There's a definite difference in temperature between the inlet and outlet hoses to the heater core (based on how long I can hold my fingers on the metal hose clamps for the two hoses). I disconnected the two hoses and flushed the heater core. I mixed up some Prestone Radiator Flush with boiling water, poured it in, and let it sit for 40 minutes. Some particulate crud came out but not a lot. Rinsed and repeated in backflush direction. Somewhat more crud but still not a lot. I reconnected the hoses and not much has changed--still just lukewarm air.
To bleed the system I elevated the plastic coolant tank and pulled back the return hose to open the bleed hole in the hose by the firewall.
How much of a temperature difference should I expect between the heater inlet and outlet hoses? Do I need to improve my bleed procedure? Is there a coolant control valve in this system or does the coolant flow at max volume all the time?
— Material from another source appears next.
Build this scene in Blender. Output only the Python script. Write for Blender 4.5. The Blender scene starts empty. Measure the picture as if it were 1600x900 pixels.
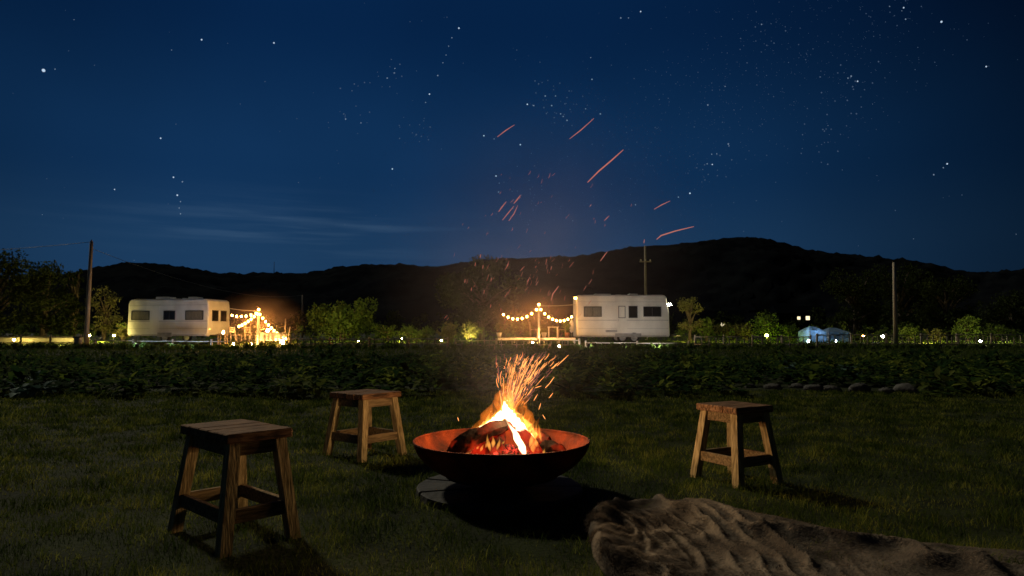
import bpy, math, random
import numpy as np
from mathutils import Vector, Matrix

random.seed(7)
RNG = np.random.default_rng(11)
R = math.radians
scene = bpy.context.scene
COL = scene.collection

# ------------------------------------------------------------------ camera
CAM_H, PITCH, FPX = 0.94, R(3.75), 1066.7
cam_data = bpy.data.cameras.new('camera')
cam_data.lens, cam_data.sensor_width = 24.0, 36.0
cam_data.clip_start, cam_data.clip_end = 0.05, 12000
cam = bpy.data.objects.new('camera', cam_data)
cam.location = (0, 0, CAM_H)
cam.rotation_euler = (math.pi / 2 + PITCH, 0, 0)
COL.objects.link(cam)
scene.camera = cam

# ------------------------------------------------------------------ world: night sky
world = bpy.data.worlds.new('World')
scene.world = world
world.use_nodes = True
wn, wl = world.node_tree.nodes, world.node_tree.links
wn.clear()


def W(kind, **kw):
    n = wn.new(kind)
    for k, v in kw.items():
        setattr(n, k, v)
    return n


def wmath(op, a, b=None, clamp=False):
    n = W('ShaderNodeMath', operation=op, use_clamp=clamp)
    for i, s in enumerate((a, b)):
        if s is None:
            continue
        if isinstance(s, (int, float)):
            n.inputs[i].default_value = s
        else:
            wl.new(s, n.inputs[i])
    return n.outputs[0]


tc = W('ShaderNodeTexCoord')
sep = W('ShaderNodeSeparateXYZ')
wl.new(tc.outputs['Generated'], sep.inputs[0])
elev = wmath('ARCSINE', sep.outputs[2])                    # radians
azim = wmath('ARCTAN2', sep.outputs[0], sep.outputs[1])    # 0 ahead, minus to the left
ramp = W('ShaderNodeValToRGB')
ramp.color_ramp.interpolation = 'EASE'
wl.new(wmath('DIVIDE', elev, R(60), True), ramp.inputs[0])
cr = ramp.color_ramp
cr.elements[0].position, cr.elements[0].color = 0.0, (0.0160, 0.050, 0.112, 1)
cr.elements[1].position, cr.elements[1].color = 1.0, (0.0010, 0.0060, 0.024, 1)
for p, c in ((0.10, (0.0115, 0.045, 0.112, 1)), (0.22, (0.0050, 0.030, 0.092, 1)), (0.42, (0.0018, 0.0160, 0.060, 1))):
    e = cr.elements.new(p)
    e.color = c
# last dusk glow lies to the left of the hills: the sky dims steadily toward the right
azfac = W('ShaderNodeMapRange', interpolation_type='SMOOTHSTEP')
wl.new(azim, azfac.inputs[0])
azfac.inputs[1].default_value, azfac.inputs[2].default_value = R(2), R(52)
azfac.inputs[3].default_value, azfac.inputs[4].default_value = 1.0, 0.10
az2 = W('ShaderNodeMapRange', interpolation_type='SMOOTHSTEP')
wl.new(azim, az2.inputs[0])
az2.inputs[1].default_value, az2.inputs[2].default_value = R(-62), R(-22)
az2.inputs[3].default_value, az2.inputs[4].default_value = 0.35, 1.0
mott = W('ShaderNodeTexNoise')
mott.inputs['Scale'].default_value, mott.inputs['Detail'].default_value = 2.2, 3
wl.new(tc.outputs['Generated'], mott.inputs['Vector'])
mm = W('ShaderNodeMapRange')
wl.new(mott.outputs[0], mm.inputs[0])
mm.inputs[1].default_value, mm.inputs[2].default_value, mm.inputs[3].default_value, mm.inputs[4].default_value = .3, .7, .86, 1.12
skyc = W('ShaderNodeVectorMath', operation='SCALE')
wl.new(ramp.outputs[0], skyc.inputs[0])
wl.new(wmath('MULTIPLY', wmath('MULTIPLY', azfac.outputs[0], az2.outputs[0]), mm.outputs[0]), skyc.inputs['Scale'])
# thin streaks of cirrus low over the hills
comb = W('ShaderNodeCombineXYZ')
wl.new(wmath('MULTIPLY', azim, 2.6), comb.inputs[0])
wl.new(wmath('MULTIPLY', wmath('ADD', elev, wmath('MULTIPLY', azim, 0.004)), 46), comb.inputs[1])
cn = W('ShaderNodeTexNoise')
cn.inputs['Scale'].default_value, cn.inputs['Detail'].default_value, cn.inputs['Roughness'].default_value = 1.35, 4, .55
wl.new(comb.outputs[0], cn.inputs['Vector'])
cm = W('ShaderNodeMapRange', interpolation_type='SMOOTHSTEP')
wl.new(cn.outputs[0], cm.inputs[0])
cm.inputs[1].default_value, cm.inputs[2].default_value = .42, .74


def gauss(sock, mu, sg):
    d = wmath('DIVIDE', wmath('SUBTRACT', sock, mu), sg)
    return wmath('EXPONENT', wmath('MULTIPLY', wmath('MULTIPLY', d, d), -1.0))


band = wmath('MULTIPLY', gauss(elev, R(8.3), R(1.9)), gauss(azim, R(-17), R(11)))
cloud = wmath('MULTIPLY', band, cm.outputs[0])
cc = W('ShaderNodeVectorMath', operation='SCALE')
cc.inputs[0].default_value = (0.022, 0.034, 0.044)
wl.new(cloud, cc.inputs['Scale'])
ad = W('ShaderNodeVectorMath', operation='ADD')
wl.new(skyc.outputs[0], ad.inputs[0])
wl.new(cc.outputs[0], ad.inputs[1])
bg = W('ShaderNodeBackground')
wl.new(ad.outputs[0], bg.inputs[0])
bg.inputs[1].default_value = 1.0
wo = W('ShaderNodeOutputWorld')
wl.new(bg.outputs[0], wo.inputs[0])

# ------------------------------------------------------------------ moon (behind left), fire lamp lives with the fire
sun = bpy.data.lights.new('moon', 'SUN')
sun.energy, sun.angle, sun.color = 1.25, R(4), (1.0, 0.90, 0.66)
so = bpy.data.objects.new('moon', sun)
d = Vector((0.52, -0.62, -0.62))          # light travels toward the camera and a little right
so.rotation_euler = d.to_track_quat('-Z', 'Y').to_euler()
COL.objects.link(so)

scene.view_settings.view_transform = 'Standard'
scene.view_settings.look = 'None'
scene.view_settings.exposure = 0
scene.view_settings.gamma = 1
scene.view_settings.use_curve_mapping = False
scene.render.engine = 'CYCLES'
cy = scene.cycles
cy.use_denoising = True
cy.max_bounces, cy.diffuse_bounces, cy.glossy_bounces, cy.volume_bounces = 5, 2, 2, 0
cy.transparent_max_bounces = 12
cy.sample_clamp_indirect = 3
cy.volume_step_rate = 3.0
cy.volume_max_steps = 64
cy.caustics_reflective = cy.caustics_refractive = False
cy.filter_width = 1.6


# ------------------------------------------------------------------ helpers
def ray(px, py):
    dx, v = (px - 800) / FPX, (450 - py) / FPX
    return Vector((dx, math.cos(PITCH) - v * math.sin(PITCH), math.sin(PITCH) + v * math.cos(PITCH)))


def at(px, py, Y):
    r = ray(px, py)
    return Vector((0, 0, CAM_H)) + r * (Y / r.y)


def gnd(px, py, z=0.0):
    r = ray(px, py)
    return Vector((0, 0, CAM_H)) + r * ((z - CAM_H) / r.z)


def sstep(a, b, x):
    t = np.clip((x - a) / (b - a), 0, 1)
    return t * t * (3 - 2 * t)


def gz(x, y):
    """ground height: flat lawn, then a low rise up to the camp"""
    return float(0.10 * sstep(24, 35.5, y) + 0.26 * sstep(36.6, 38.6, y))


class MB:
    def __init__(s):
        s.v, s.f, s.sm = [], [], []

    def add(s, vs, fs, smooth=False):
        o = len(s.v)
        s.v += [tuple(p) for p in vs]
        s.f += [tuple(i + o for i in f) for f in fs]
        s.sm += [smooth] * len(fs)
        return s

    def box(s, c, size, M=None, bev=0.0, taper=None):
        hx, hy, hz = size[0] / 2, size[1] / 2, size[2] / 2
        c = Vector(c)
        if bev <= 0:
            pts = [Vector((x * hx, y * hy, z * hz)) for z in (-1, 1) for y in (-1, 1) for x in (-1, 1)]
            fs = [(0, 2, 3, 1), (4, 5, 7, 6), (0, 1, 5, 4), (2, 6, 7, 3), (0, 4, 6, 2), (1, 3, 7, 5)]
        else:
            b = min(bev, hx * .49, hy * .49, hz * .49)
            pts = []
            for z, bb in ((-hz, b), (-hz + b, 0), (hz - b, 0), (hz, b)):
                X, Y = hx - bb, hy - bb
                q = b if bb == 0 else b * .6
                for x, y in ((X - q, -Y), (X, -Y + q), (X, Y - q), (X - q, Y), (-X + q, Y), (-X, Y - q), (-X, -Y + q), (-X + q, -Y)):
                    pts.append(Vector((x, y, z)))
            fs = [tuple(range(7, -1, -1)), tuple(range(24, 32))]
            for k in range(3):
                for i in range(8):
                    j = (i + 1) % 8
                    fs.append((k * 8 + i, k * 8 + j, k * 8 + 8 + j, k * 8 + 8 + i))
        if M is not None:
            pts = [M @ p for p in pts]
        s.add([p + c for p in pts], fs)
        return s

    def tube(s, pts, rad, n=8, cap=True, smooth=True):
        pts = [Vector(p) for p in pts]
        if not hasattr(rad, '__len__'):
            rad = [rad] * len(pts)
        vs, up = [], None
        for i, p in enumerate(pts):
            t = (pts[min(i + 1, len(pts) - 1)] - pts[max(i - 1, 0)]).normalized()
            if up is None:
                up = Vector((0, 0, 1)) if abs(t.z) < .9 else Vector((1, 0, 0))
            a = t.cross(up)
            if a.length < 1e-5:
                a = t.cross(Vector((0, 1, 0)))
            a.normalize()
            b = a.cross(t).normalized()
            up = b
            for k in range(n):
                th = 2 * math.pi * k / n
                vs.append(p + (a * math.cos(th) + b * math.sin(th)) * rad[i])
        fs = []
        for i in range(len(pts) - 1):
            for k in range(n):
                j = (k + 1) % n
                fs.append((i * n + k, (i + 1) * n + k, (i + 1) * n + j, i * n + j))
        if cap:
            fs.append(tuple(range(n)))
            fs.append(tuple(range(len(pts) * n - 1, (len(pts) - 1) * n - 1, -1)))
        s.add(vs, fs, smooth)
        return s

    def lathe(s, prof, c=(0, 0, 0), n=32, smooth=True, closed=False):
        c = Vector(c)
        vs = [c + Vector((r * math.cos(2 * math.pi * k / n), r * math.sin(2 * math.pi * k / n), z)) for r, z in prof for k in range(n)]
        fs = []
        m = len(prof)
        for i in range(m if closed else m - 1):
            i2 = (i + 1) % m
            for k in range(n):
                j = (k + 1) % n
                fs.append((i * n + k, i * n + j, i2 * n + j, i2 * n + k))
        s.add(vs, fs, smooth)
        return s

    def ball(s, c, r, n=10, m=7, sx=1, sy=1, sz=1, jit=0, rnd=None):
        vs, fs = [], []
        c = Vector(c)
        for i in range(m + 1):
            ph = math.pi * i / m
            for k in range(n):
                th = 2 * math.pi * k / n
                q = 1 + (rnd.uniform(-jit, jit) if rnd else 0)
                vs.append(c + Vector((math.sin(ph) * math.cos(th) * sx, math.sin(ph) * math.sin(th) * sy, math.cos(ph) * sz)) * r * q)
        for i in range(m):
            for k in range(n):
                j = (k + 1) % n
                fs.append((i * n + k, (i + 1) * n + k, (i + 1) * n + j, i * n + j))
        s.add(vs, fs, True)
        return s

    def build(s, name, m, parent=None):
        me = bpy.data.meshes.new(name)
        me.from_pydata(s.v, [], s.f)
        me.polygons.foreach_set('use_smooth', s.sm)
        me.materials.append(m)
        me.update()
        return link(name, me, parent)


def link(name, me, parent=None):
    o = bpy.data.objects.new(name, me)
    COL.objects.link(o)
    if parent is not None:
        o.parent = parent
    return o


def tag(o, label=None, cat=None, group=None, kind=None):
    for k, v in (('label', label), ('category', cat), ('group', group), ('kind', kind)):
        if v:
            o[k] = v
    return o


def thing(name, label, cat, loc=(0, 0, 0), rz=0.0, group=None):
    o = bpy.data.objects.new(name, None)
    o.empty_display_size = .1
    o.location = loc
    o.rotation_euler = (0, 0, rz)
    COL.objects.link(o)
    return tag(o, label, cat, group)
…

BTW, I ended up adding about 44 ozs of water and G12 to what was already in the system. There must have been some air in the system because the coolant level was just a touch below the MIN line at the beginning. I've also noticed when it's rainy or cool/humid there's some vapor coming from the radiator (not heater) area. I'm wondering if I have a slow radiator leak and that's allowed some water/G12 to escape. But even after adding the 44 ozs I still don't get hot air from the system.